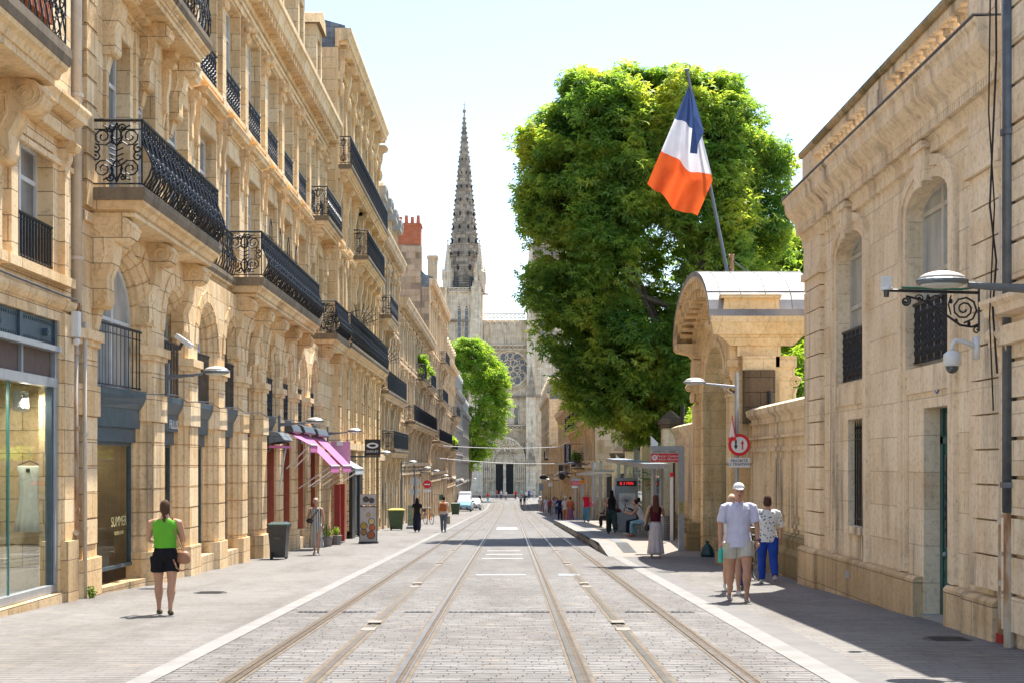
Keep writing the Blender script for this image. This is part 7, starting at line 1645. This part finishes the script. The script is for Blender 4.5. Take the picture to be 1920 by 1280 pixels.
    if sleeve > 0:
        for s_ in (-1, 1):
            sh, el, wr, d2 = A[s_]
            if sleeve <= .5: p = sh.lerp(el, sleeve*2); m.tube([T((s_*.045*H*B_, 0, .312*H)), T((s_*.080*H*B_, 0, .306*H)), sh+Vector((0, 0, -.004*H)), sh.lerp(p, .5), p], [.023*H, .030*H, .035*H*B_, .036*H*B_, .037*H*B_], 10)
            else: p = el.lerp(wr, (sleeve-.5)*2); m.tube([T((s_*.045*H*B_, 0, .312*H)), T((s_*.080*H*B_, 0, .306*H)), sh+Vector((0, 0, -.004*H)), sh.lerp(el, .5), el, p], [.023*H, .029*H, .034*H*B_, .033*H*B_, .029*H, .023*H], 10)
    tp = m.build('top', tm, t, smooth=True); remesh(tp, vox, 3)
    # --- bottom
    bm_ = bmat or cloth('cloth %.2f %.2f %.2f' % bot, bot); m = MB()
    if bottom in ('trousers', 'shorts', 'wide'):
        m.loft([ringT(.465, .05, .05, e=e), ringT(.485, .086, .066, e=e), ringT(.53, .093, .068, e=e), ringT(.57, .080, .060, e=e), ringT(.60, .074, .055, e=e)][: (5 if top_len > .55 else 4)])
        for s_ in (-1, 1):
            hp, kn, an, b = J[s_]; w_ = 1.55 if bottom == 'wide' else 1.0
            if bottom == 'shorts': p = hp.lerp(kn, .55 if det < 2 or B_ > 1.05 else .36); m.tube([hp, hp.lerp(p, .5), p], [.062*H*B_, .060*H*B_, .058*H*B_], 12)
            else: q = an+(kn-an)*.05; m.tube([hp, hp.lerp(kn, .5), kn, kn.lerp(q, .5), q], [.060*H*B_, .053*H*B_*w_**.5, .043*H*w_*B_, .042*H*w_*B_, .033*H*w_*B_], 12)
        o = m.build(bottom if bottom != 'wide' else 'trousers', bm_, t, smooth=True); remesh(o, vox, 3)
    else:
        hem = {'skirt': .07, 'dress': .14, 'short_skirt': .30}[bottom]*H; fx = .5*(J[-1][2].y+J[1][2].y); n = 44; rings = []
        ztop = hz+.07*H; N = 12
        for j in range(N+1):
            f = j/N; zz = ztop+(hem-ztop)*f; rx = (.082+.05*f+.02*sin(PI*min(1, f*2.4)))*H*B_; ry = (.062+.055*f+.015*sin(PI*min(1, f*2.4)))*H*B_
            rings.append([((rx*(1+.09*f*sin(9*2*PI*k/n)))*cos(2*PI*k/n), fx*f+(ry*(1+.11*f*sin(9*2*PI*k/n+1)))*sin(2*PI*k/n), zz) for k in range(n)])
        m.loft(rings, cap=True); m.build('skirt' if bottom != 'dress' else 'dress_skirt', bm_, t, smooth=True)
    # --- shoes
    if det >= 1:
        for s_ in (-1, 1):
            hp, kn, an, b = J[s_]; d = Vector((0, cos(b*.5), sin(b*.5)*.7)).normalized(); m = MB(); o_ = Vector((0, 0, 0))
            m.tube([an+Vector((0, -.022*H, -.014*H)), an+Vector((0, 0, -.012*H)), an+d*.06*H+Vector((0, 0, -.022*H)), an+d*.115*H+Vector((0, 0, -.027*H))], [.016*H, .024*H, .022*H, .012*H], 9)
            ob = m.build('shoe', cloth('shoe %.2f %.2f %.2f' % shoe, shoe), t, smooth=True)
    # --- hair or hat
    hm = cloth('hair %.2f %.2f %.2f' % hair, hair); m = MB()
    def hb(dx, dy, dz_, rx, ry, rz): m.ball(tuple(hc+Vector((dx*H, dy*H, dz_*H))), rx*H, ry*H, rz*H, 14, 10)
    hb(0, -.014, .014, .046, .053, .058)
    if hairs in ('long', 'braid', 'bun', 'bob'): hb(0, -.02, -.01, .045, .045, .055)
    if hairs == 'long':
        m.loft([[tuple(hc+Vector((w_*H*cos(2*PI*k/14)*(1+.06*sin(5*k)), yo*H+d_*H*sin(2*PI*k/14), zz*H))) for k in range(14)] for zz, w_, d_, yo in ((.02, .035, .02, -.035), (-.03, .047, .03, -.032), (-.08, .056, .028, -.048), (-.14, .058, .022, -.062), (-.2, .046, .018, -.066), (-.245, .02, .008, -.064))])
    if hairs == 'bob': hb(0, -.012, -.02, .05, .05, .05)
    if hairs == 'bun': hb(0, -.05, .045, .024, .024, .024)
    if hairs == 'braid':
        hb(0, -.05, .0, .03, .022, .04)
        for k in range(9): m.ball(tuple(hc+Vector((.004*H*(-1)**k, (-.056-.001*k)*H, (-.045-.019*k)*H))), (.0165-.0006*k)*H, .012*H, .014*H, 8, 6)
    if hairs == 'curly':
        for k in range(26): a, b2 = rng.uniform(0, 2*PI), rng.uniform(-.3, 1.4); m.ball(tuple(hc+Vector((.045*H*cos(a)*cos(b2), -.014*H+.048*H*sin(a)*cos(b2), .012*H+.05*H*sin(b2)))), .016*H, .016*H, .016*H, 7, 5)
    ho = m.build('hair', hm, bo, smooth=True)
    if det == 2: remesh(ho, .008, 1)
    if hat:
        m = MB(); hcm = cloth('hat %.2f %.2f %.2f' % hat, hat)
        m.loft([[tuple(hc+Vector((rx*H*cos(2*PI*k/18), rx*1.15*H*sin(2*PI*k/18)-.004*H, zz*H))) for k in range(18)] for zz, rx in ((.022, .050), (.035, .0505), (.055, .045), (.072, .03), (.079, .008))]); 
        m.loft([[tuple(hc+Vector((.034*H*cos(PI*k/8), .045*H+.052*H*sin(PI*k/8), (.024-.012*sin(PI*k/8)+q)*H))) for k in range(9)] for q in (0, .006)]); m.build('cap', hcm, t, smooth=True)
    if extras: extras(t, dict(H=H, A=A, J=J, hc=hc, T=T, hz=hz, B=B_))
    return t
def ex_bag(col, side=1, drop=.02, size=(.11, .07, .09), strap='shoulder'):
    def f(t, d):
        H = d['H']; c = d['T']((side*.145*H*d['B'], -.035*H, drop*H)); m = MB(); rx, ry, rz = size
        m.loft([[tuple(c+Vector((rx*k_*cos(2*PI*k/12), ry*k_*sin(2*PI*k/12), zz))) for k in range(12)] for zz, k_ in ((-rz, .7), (-rz*.7, 1), (0, 1.05), (rz*.8, .85), (rz, .5))]); o = m.build('shoulder_bag', col, t, smooth=True)
        m = MB(); sh = d['T']((side*.06*H, -.02*H, .325*H)); m.tube([c+Vector((0, -.05, rz)), sh+Vector((0, -.04, -.06)), sh+Vector((side*.01, 0, .02)), sh+Vector((side*.03, .06, -.08)), c+Vector((0, .05, rz))], .009, 5); m.build('bag_strap', col, o)
    return f
gs = (.05, .28, .03)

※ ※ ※

_Written exercise_. Write out the whole listing exactly, and drop the pictures.

_Response_.
Keep writing the Blender script for this image. This is part 7, starting at line 1645. This part finishes the script. The script is for Blender 4.5. Take the picture to be 1920 by 1280 pixels.
    if sleeve > 0:
        for s_ in (-1, 1):
            sh, el, wr, d2 = A[s_]
            if sleeve <= .5: p = sh.lerp(el, sleeve*2); m.tube([T((s_*.045*H*B_, 0, .312*H)), T((s_*.080*H*B_, 0, .306*H)), sh+Vector((0, 0, -.004*H)), sh.lerp(p, .5), p], [.023*H, .030*H, .035*H*B_, .036*H*B_, .037*H*B_], 10)
            else: p = el.lerp(wr, (sleeve-.5)*2); m.tube([T((s_*.045*H*B_, 0, .312*H)), T((s_*.080*H*B_, 0, .306*H)), sh+Vector((0, 0, -.004*H)), sh.lerp(el, .5), el, p], [.023*H, .029*H, .034*H*B_, .033*H*B_, .029*H, .023*H], 10)
    tp = m.build('top', tm, t, smooth=True); remesh(tp, vox, 3)
    # --- bottom
    bm_ = bmat or cloth('cloth %.2f %.2f %.2f' % bot, bot); m = MB()
    if bottom in ('trousers', 'shorts', 'wide'):
        m.loft([ringT(.465, .05, .05, e=e), ringT(.485, .086, .066, e=e), ringT(.53, .093, .068, e=e), ringT(.57, .080, .060, e=e), ringT(.60, .074, .055, e=e)][: (5 if top_len > .55 else 4)])
        for s_ in (-1, 1):
            hp, kn, an, b = J[s_]; w_ = 1.55 if bottom == 'wide' else 1.0
            if bottom == 'shorts': p = hp.lerp(kn, .55 if det < 2 or B_ > 1.05 else .36); m.tube([hp, hp.lerp(p, .5), p], [.062*H*B_, .060*H*B_, .058*H*B_], 12)
            else: q = an+(kn-an)*.05; m.tube([hp, hp.lerp(kn, .5), kn, kn.lerp(q, .5), q], [.060*H*B_, .053*H*B_*w_**.5, .043*H*w_*B_, .042*H*w_*B_, .033*H*w_*B_], 12)
        o = m.build(bottom if bottom != 'wide' else 'trousers', bm_, t, smooth=True); remesh(o, vox, 3)
    else:
        hem = {'skirt': .07, 'dress': .14, 'short_skirt': .30}[bottom]*H; fx = .5*(J[-1][2].y+J[1][2].y); n = 44; rings = []
        ztop = hz+.07*H; N = 12
        for j in range(N+1):
            f = j/N; zz = ztop+(hem-ztop)*f; rx = (.082+.05*f+.02*sin(PI*min(1, f*2.4)))*H*B_; ry = (.062+.055*f+.015*sin(PI*min(1, f*2.4)))*H*B_
            rings.append([((rx*(1+.09*f*sin(9*2*PI*k/n)))*cos(2*PI*k/n), fx*f+(ry*(1+.11*f*sin(9*2*PI*k/n+1)))*sin(2*PI*k/n), zz) for k in range(n)])
        m.loft(rings, cap=True); m.build('skirt' if bottom != 'dress' else 'dress_skirt', bm_, t, smooth=True)
    # --- shoes
    if det >= 1:
        for s_ in (-1, 1):
            hp, kn, an, b = J[s_]; d = Vector((0, cos(b*.5), sin(b*.5)*.7)).normalized(); m = MB(); o_ = Vector((0, 0, 0))
            m.tube([an+Vector((0, -.022*H, -.014*H)), an+Vector((0, 0, -.012*H)), an+d*.06*H+Vector((0, 0, -.022*H)), an+d*.115*H+Vector((0, 0, -.027*H))], [.016*H, .024*H, .022*H, .012*H], 9)
            ob = m.build('shoe', cloth('shoe %.2f %.2f %.2f' % shoe, shoe), t, smooth=True)
    # --- hair or hat
    hm = cloth('hair %.2f %.2f %.2f' % hair, hair); m = MB()
    def hb(dx, dy, dz_, rx, ry, rz): m.ball(tuple(hc+Vector((dx*H, dy*H, dz_*H))), rx*H, ry*H, rz*H, 14, 10)
    hb(0, -.014, .014, .046, .053, .058)
    if hairs in ('long', 'braid', 'bun', 'bob'): hb(0, -.02, -.01, .045, .045, .055)
    if hairs == 'long':
        m.loft([[tuple(hc+Vector((w_*H*cos(2*PI*k/14)*(1+.06*sin(5*k)), yo*H+d_*H*sin(2*PI*k/14), zz*H))) for k in range(14)] for zz, w_, d_, yo in ((.02, .035, .02, -.035), (-.03, .047, .03, -.032), (-.08, .056, .028, -.048), (-.14, .058, .022, -.062), (-.2, .046, .018, -.066), (-.245, .02, .008, -.064))])
    if hairs == 'bob': hb(0, -.012, -.02, .05, .05, .05)
    if hairs == 'bun': hb(0, -.05, .045, .024, .024, .024)
    if hairs == 'braid':
        hb(0, -.05, .0, .03, .022, .04)
        for k in range(9): m.ball(tuple(hc+Vector((.004*H*(-1)**k, (-.056-.001*k)*H, (-.045-.019*k)*H))), (.0165-.0006*k)*H, .012*H, .014*H, 8, 6)
    if hairs == 'curly':
        for k in range(26): a, b2 = rng.uniform(0, 2*PI), rng.uniform(-.3, 1.4); m.ball(tuple(hc+Vector((.045*H*cos(a)*cos(b2), -.014*H+.048*H*sin(a)*cos(b2), .012*H+.05*H*sin(b2)))), .016*H, .016*H, .016*H, 7, 5)
    ho = m.build('hair', hm, bo, smooth=True)
    if det == 2: remesh(ho, .008, 1)
    if hat:
        m = MB(); hcm = cloth('hat %.2f %.2f %.2f' % hat, hat)
        m.loft([[tuple(hc+Vector((rx*H*cos(2*PI*k/18), rx*1.15*H*sin(2*PI*k/18)-.004*H, zz*H))) for k in range(18)] for zz, rx in ((.022, .050), (.035, .0505), (.055, .045), (.072, .03), (.079, .008))]); 
        m.loft([[tuple(hc+Vector((.034*H*cos(PI*k/8), .045*H+.052*H*sin(PI*k/8), (.024-.012*sin(PI*k/8)+q)*H))) for k in range(9)] for q in (0, .006)]); m.build('cap', hcm, t, smooth=True)
    if extras: extras(t, dict(H=H, A=A, J=J, hc=hc, T=T, hz=hz, B=B_))
    return t
def ex_bag(col, side=1, drop=.02, size=(.11, .07, .09), strap='shoulder'):
    def f(t, d):
        H = d['H']; c = d['T']((side*.145*H*d['B'], -.035*H, drop*H)); m = MB(); rx, ry, rz = size
        m.loft([[tuple(c+Vector((rx*k_*cos(2*PI*k/12), ry*k_*sin(2*PI*k/12), zz))) for k in range(12)] for zz, k_ in ((-rz, .7), (-rz*.7, 1), (0, 1.05), (rz*.8, .85), (rz, .5))]); o = m.build('shoulder_bag', col, t, smooth=True)
        m = MB(); sh = d['T']((side*.06*H, -.02*H, .325*H)); m.tube([c+Vector((0, -.05, rz)), sh+Vector((0, -.04, -.06)), sh+Vector((side*.01, 0, .02)), sh+Vector((side*.03, .06, -.08)), c+Vector((0, .05, rz))], .009, 5); m.build('bag_strap', col, o)
    return f
gs = (.05, .28, .03)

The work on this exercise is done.